Actuarial work, bioinformatics, social science. These are data-driven cultures. They actually require scientifically valid and methodologically sound data to make a claim.
Programming, on the other hand, is dominated by fashion. Language wars, methodology wars, business bullshit, buzzword chasing. Programming is not data-driven AT ALL! When was the last time a computer scientist actually did some SCIENCE? When was the last time a programmer actually ran a double blind study?
99% of programming is not data-driven whatsoever. The sweeping decisions in programming are made by corporate big wigs operating on their intuition, or are design choice (extremely subjective!) made by "architects" who, for instance, created UNIX.

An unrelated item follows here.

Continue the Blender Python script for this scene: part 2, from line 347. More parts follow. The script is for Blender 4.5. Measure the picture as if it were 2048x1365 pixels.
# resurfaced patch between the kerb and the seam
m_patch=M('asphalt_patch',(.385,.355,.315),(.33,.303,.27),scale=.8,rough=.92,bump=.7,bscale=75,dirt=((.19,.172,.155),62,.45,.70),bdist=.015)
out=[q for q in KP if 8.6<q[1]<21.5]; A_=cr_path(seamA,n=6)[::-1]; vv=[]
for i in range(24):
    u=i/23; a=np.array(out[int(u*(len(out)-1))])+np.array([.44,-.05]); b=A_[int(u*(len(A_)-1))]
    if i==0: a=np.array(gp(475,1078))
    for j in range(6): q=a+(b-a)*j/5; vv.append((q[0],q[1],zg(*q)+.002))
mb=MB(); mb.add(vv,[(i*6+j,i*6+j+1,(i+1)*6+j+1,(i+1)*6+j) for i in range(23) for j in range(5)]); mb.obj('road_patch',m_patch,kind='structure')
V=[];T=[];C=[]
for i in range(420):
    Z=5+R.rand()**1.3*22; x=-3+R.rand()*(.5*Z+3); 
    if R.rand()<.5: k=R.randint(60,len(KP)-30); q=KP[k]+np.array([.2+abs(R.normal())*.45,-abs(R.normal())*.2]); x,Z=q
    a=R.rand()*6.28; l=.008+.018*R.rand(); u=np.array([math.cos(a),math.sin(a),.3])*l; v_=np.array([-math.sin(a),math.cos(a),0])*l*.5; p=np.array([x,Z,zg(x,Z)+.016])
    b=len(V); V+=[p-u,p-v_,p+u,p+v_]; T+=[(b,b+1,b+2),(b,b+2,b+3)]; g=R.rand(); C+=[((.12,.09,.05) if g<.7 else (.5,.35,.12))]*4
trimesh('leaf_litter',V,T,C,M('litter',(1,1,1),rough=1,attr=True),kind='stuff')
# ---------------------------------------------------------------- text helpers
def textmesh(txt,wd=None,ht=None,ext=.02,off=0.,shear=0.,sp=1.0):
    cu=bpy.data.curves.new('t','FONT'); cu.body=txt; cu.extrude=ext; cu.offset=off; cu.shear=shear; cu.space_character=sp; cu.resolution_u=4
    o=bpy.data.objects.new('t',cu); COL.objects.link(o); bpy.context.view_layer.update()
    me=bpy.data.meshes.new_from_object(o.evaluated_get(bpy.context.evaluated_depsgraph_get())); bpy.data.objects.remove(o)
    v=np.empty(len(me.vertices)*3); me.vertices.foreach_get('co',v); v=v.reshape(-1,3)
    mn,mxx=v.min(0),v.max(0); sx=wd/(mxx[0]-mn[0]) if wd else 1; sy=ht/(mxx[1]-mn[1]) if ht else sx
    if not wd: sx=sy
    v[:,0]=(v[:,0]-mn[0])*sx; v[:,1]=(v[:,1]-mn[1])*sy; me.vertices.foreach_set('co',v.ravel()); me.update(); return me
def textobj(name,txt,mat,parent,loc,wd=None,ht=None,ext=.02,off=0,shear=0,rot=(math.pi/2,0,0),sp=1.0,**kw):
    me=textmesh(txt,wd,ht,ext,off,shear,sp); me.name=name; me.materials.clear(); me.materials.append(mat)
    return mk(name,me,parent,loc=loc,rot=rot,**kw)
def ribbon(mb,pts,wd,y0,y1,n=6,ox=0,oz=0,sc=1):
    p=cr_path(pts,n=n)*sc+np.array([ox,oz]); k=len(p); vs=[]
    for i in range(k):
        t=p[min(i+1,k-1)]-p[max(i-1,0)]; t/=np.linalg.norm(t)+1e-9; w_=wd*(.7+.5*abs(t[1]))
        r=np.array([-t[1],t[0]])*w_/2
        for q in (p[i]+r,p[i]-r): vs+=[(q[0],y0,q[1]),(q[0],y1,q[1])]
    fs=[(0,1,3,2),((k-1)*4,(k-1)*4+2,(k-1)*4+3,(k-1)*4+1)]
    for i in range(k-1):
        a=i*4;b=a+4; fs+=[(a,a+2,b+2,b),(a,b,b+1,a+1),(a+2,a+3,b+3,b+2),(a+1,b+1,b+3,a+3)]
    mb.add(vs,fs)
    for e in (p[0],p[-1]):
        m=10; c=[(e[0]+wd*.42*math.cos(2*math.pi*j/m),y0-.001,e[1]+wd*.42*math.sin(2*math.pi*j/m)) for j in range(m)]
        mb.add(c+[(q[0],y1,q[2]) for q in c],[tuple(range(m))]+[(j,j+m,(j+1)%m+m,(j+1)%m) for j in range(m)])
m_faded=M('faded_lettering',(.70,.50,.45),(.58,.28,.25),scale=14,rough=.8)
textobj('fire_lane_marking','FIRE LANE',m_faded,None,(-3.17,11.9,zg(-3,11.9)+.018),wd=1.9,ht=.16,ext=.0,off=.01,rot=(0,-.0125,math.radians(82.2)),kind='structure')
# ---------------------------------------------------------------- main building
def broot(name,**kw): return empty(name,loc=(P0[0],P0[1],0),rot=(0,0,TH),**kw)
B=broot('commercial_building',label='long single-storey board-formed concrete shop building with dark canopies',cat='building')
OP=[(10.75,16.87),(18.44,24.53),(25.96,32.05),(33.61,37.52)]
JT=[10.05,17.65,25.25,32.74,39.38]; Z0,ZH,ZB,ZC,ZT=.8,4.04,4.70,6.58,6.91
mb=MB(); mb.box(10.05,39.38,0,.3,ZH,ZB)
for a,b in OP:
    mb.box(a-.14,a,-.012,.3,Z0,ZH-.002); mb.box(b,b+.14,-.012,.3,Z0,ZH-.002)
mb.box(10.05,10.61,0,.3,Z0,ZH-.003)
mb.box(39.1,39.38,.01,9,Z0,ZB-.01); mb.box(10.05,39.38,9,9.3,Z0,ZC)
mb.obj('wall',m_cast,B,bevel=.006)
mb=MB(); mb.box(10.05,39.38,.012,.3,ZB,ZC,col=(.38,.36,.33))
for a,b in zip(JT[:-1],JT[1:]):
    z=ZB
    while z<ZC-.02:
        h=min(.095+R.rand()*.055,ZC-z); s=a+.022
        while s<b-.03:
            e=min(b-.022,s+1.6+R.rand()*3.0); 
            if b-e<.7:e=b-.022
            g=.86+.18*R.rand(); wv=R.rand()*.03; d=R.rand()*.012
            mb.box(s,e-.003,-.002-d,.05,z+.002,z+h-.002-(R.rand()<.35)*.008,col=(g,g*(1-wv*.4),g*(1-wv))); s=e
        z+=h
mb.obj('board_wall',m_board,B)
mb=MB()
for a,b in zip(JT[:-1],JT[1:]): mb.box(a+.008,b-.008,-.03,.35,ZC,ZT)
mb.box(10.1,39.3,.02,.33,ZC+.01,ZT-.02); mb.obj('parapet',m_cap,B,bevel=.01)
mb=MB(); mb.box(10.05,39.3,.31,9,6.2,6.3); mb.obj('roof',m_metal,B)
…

Were the people who created Python, Ruby, Java, C, etc DATA-DRIVEN? What studies did they use to decide that so-and-so feature should be like this and not like this?
Programming is mostly a craft and has essentially nothing to do with being data-driven. Doing A-B tests does not mean your culture is data driven when A-B tests are like 0.1% of everything you do. And most A-B tests are methodologically unsound anyway and would be shamed out of any real social science department.
Economics, on the other hand, is an actual science with actual data that performs actual methodologically sound studies using advanced statistics. Practicing economists have to use actual valid data procured from real studies to have careers. Programmers mostly twiddle their bits around until something works. That IS NOT being data driven.
One of the most maligned professions when it comes to forecasts is meteorology. Nate Silver does and excellent job here, shedding some light on the challenges and triumphs of predicting the weather.[1]
Software engineering can involve difficult models about different scaling scenarios. Civil engineering might involve unexpected surprises about how standing waves emerge in bridge design. Financial analysis involves a forecast of the total revenue stream the company will generate between now and the end of time, and a guess about what other market players will predict about the future a quarter from now, since the stock price, too, can affect its income.
Take P/E ratios for example. Should you look at them as a sanity check, or think of them as a broad measure of the market's beliefs about the issue's future growth potential?
Regardless of where you stand, it is patently absurd to state that financial analysis is not data driven, and the decision making does not reward empirically successful results. Whether you recommend your fund bets with or against the market you get less of a say next time when you have less money left to bet, or decrease your assets under management by losing your clients' money.
Programmers are not immune to that failure mode, but programming culture encourages data-driven decision-making and prizes empirical results.